3D shapes- Volume

3D shapes- Volume

Principles of Volume in 3D Shapes

Understand that volume is a measure of the amount of space that a 3D object occupies.
Recognise that the units of volume are always cubic units, such as cubic centimetres (cm³) or cubic metres (m³).

Volume of Prisms

Know that a prism is a 3D shape with two identical ends and all flat sides.
Learn the formula for the volume of a prism: V = A x h, where A is the area of the base, and h is the height.
Apply this formula to all prisms, including cuboids and cylinders.

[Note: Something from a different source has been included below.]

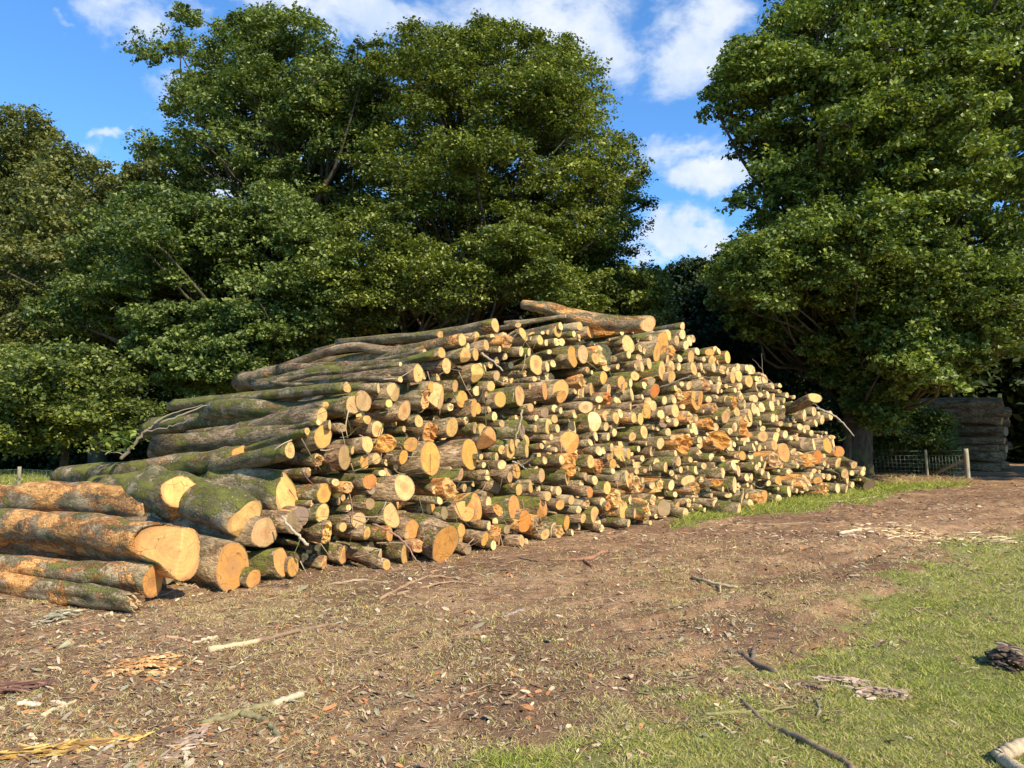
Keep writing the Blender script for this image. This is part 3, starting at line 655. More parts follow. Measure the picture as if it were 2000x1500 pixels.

Volume of Pyramids and Cones

Recognise that a pyramid has one base and triangular faces that meet at a point, while a cone has one circular base and a curved surface that meets at a point.
Understand that both pyramids and cones have a volume of one-third the base area times height (V = 1/3A x h).
Differentiate between a pyramid and a prism, both geometrically and in terms of their volume formulas.

Volume of a Sphere

Identify a sphere as a perfectly symmetrical 3D object, where all points on the surface are equidistant from the centre.
Learn the formula for the volume of a sphere (V = 4/3πr³), where r is the radius of the sphere.

Practical Applications

Understand how to calculate the volume of complex shapes by breaking them down into simpler, component shapes.
Apply knowledge of volumes in real-world contexts, e.g. finding out how much liquid a cylindrical tank can hold or the total volume of a building.